According to America’s Health Rankings, Kentucky is in the top 10 states for ACEs, with 27% of its children having experienced two or more stressful or traumatic events on a list of 10. Kentucky Health Commissioner Jeff Howard said the national average is less than 22 %.

“This means our children are starting their lives at a disadvantage compared to kids in other states, which is why this program focusing on ACEs and childhood trauma is vital,” Howard said in the release. “In order to have a better and brighter future, it is imperative that we address ACEs.”

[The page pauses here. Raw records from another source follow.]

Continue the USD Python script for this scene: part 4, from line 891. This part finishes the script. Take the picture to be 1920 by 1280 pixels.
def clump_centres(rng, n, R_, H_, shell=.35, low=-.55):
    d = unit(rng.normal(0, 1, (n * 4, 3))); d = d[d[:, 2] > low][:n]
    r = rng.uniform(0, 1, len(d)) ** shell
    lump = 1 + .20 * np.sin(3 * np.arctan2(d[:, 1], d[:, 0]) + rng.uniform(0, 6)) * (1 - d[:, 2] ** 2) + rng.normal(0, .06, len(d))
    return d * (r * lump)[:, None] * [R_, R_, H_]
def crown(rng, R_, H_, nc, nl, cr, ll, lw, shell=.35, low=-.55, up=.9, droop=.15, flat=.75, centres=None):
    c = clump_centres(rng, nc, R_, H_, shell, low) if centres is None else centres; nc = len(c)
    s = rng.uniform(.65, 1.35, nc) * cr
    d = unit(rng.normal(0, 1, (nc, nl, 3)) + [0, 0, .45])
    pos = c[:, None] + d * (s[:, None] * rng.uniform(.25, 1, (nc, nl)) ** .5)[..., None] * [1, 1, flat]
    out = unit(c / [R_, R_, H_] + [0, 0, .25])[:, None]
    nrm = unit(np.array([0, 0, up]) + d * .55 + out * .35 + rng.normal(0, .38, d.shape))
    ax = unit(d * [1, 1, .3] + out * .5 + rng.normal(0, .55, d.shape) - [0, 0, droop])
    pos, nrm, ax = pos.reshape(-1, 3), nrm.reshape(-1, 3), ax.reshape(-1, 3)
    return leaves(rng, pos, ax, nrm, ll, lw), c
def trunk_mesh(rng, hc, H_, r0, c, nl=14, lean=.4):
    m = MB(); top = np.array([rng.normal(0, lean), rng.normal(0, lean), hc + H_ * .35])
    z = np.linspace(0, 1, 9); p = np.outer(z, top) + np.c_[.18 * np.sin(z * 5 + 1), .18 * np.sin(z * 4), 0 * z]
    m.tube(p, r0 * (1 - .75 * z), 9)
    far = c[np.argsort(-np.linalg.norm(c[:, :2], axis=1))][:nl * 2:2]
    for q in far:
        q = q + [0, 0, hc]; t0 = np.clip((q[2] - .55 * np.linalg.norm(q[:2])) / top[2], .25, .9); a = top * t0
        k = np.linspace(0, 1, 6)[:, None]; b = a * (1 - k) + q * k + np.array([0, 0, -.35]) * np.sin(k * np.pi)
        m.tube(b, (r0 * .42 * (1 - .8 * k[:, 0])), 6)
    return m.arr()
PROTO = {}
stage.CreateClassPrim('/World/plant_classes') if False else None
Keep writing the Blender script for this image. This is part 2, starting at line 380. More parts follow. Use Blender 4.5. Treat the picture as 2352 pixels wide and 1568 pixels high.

Bounce Coalition Leader Joe Bargione added that the good news is that trauma doesn’t have to define these children’s lives. According to the news release, research shows that children with resilience skill sets are three times more likely to be engaged in school than their peers who have no skills or whose skills are underdeveloped.

“There is a growing body of knowledge that helps individuals and organizations recognize and respond to trauma, building protective factors and shifting the perspective from ‘What is wrong with this child?’ to ‘What happened to this child?'”he said in the release.

The Bounce program in Russell County will include professional development for teachers, staff and bus drivers, in-class observation and role-modeling, classroom discussions, peer support groups for students, and education for parents, caregivers and the entire community.

In the second year of the program, Bounce will work with the health department to deploy “train-the-trainer” programs to create a system of self-sufficiency for the community. The program will begin in August.

“This is such an exciting opportunity for Russell County Schools’ staff and students,” Supt. Michael Ford said in the release. “We know that when our students’ emotional needs are met, they are better able to participate in the learning that is taking place in their classrooms.”